Tech transfer programs usually have a portfolio of commercialization projects that are in that iffy zone: They do have potential but they are not the obvious choice for a spinout with a high likelihood of success. They also are not right for repeat non-exclusive licensing to companies, and they don’t have a ready-made home with a company where the inventor has a longstanding relationship. These projects deserve support because they offer a practical solution to an industry problem and they are based on IP that the university sees value in protecting, but with no clear path to a partner, the technology can languish.

Oxford University in England has piloted a novel approach for this kind of commercialization project that brings together a multidisciplinary group of university students to develop new venture proposals, with the potential for the students to receive 90% equity in any start-up their work produces.

The Student Entrepreneurship Programme (StEP) was created in collaboration with The Foundry, Oxford’s student entrepreneurship center, and Oxford Sciences Innovation, a £600 million venture fund focused on Oxford University spinouts, says Adam Stoten, PhD, RTTP, chief operating officer with Oxford University Innovation (OUI), the university’s tech transfer program.

“We had a notion that there could be a good opportunity to match some of the entrepreneurial resources in our ecosystem with some of the projects that we were having difficulty finding partners for, ones which were ostensibly good technologies but for whatever reason we weren’t finding the right existing company out there to pick them up and run,” Stoten says.

StEP brings together Oxford University students into multi-disciplinary teams and offers them projects from OUI’s portfolio, all of them in that “in between” category of projects that have potential but are not obvious choices for spinouts, Stoten explains.

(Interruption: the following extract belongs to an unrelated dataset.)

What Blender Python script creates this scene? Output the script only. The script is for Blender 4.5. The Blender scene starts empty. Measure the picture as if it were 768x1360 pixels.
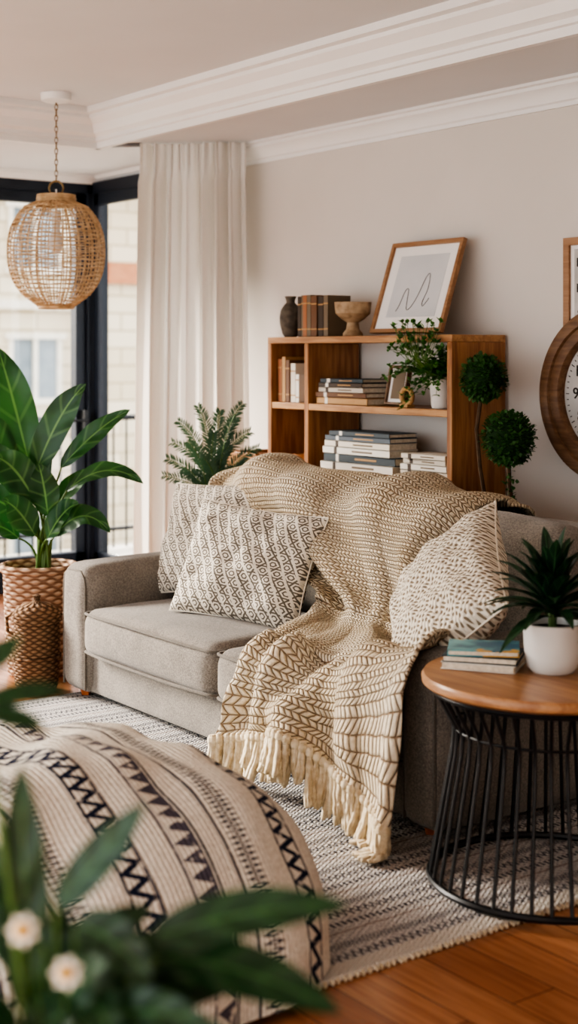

In the StEP pilot, the student teams worked for four weeks, supported by mentors, to develop new marketing opportunities for the projects. The university paid them a stipend and they had a chance at winning a £25,000 investment at the end of the pilot. Most importantly though, the students will receive 90% of the founding equity in any new venture arising from their work, with the other 10% shared between Oxford University and the inventor of the IP.

“The 90% for students is generous but reflects that, at least for the projects allocated thus far to StEP, we have not yet been able to find a licensee, and so the academic inventors understand that this may be the last chance for a commercial outcome,” Stoten says.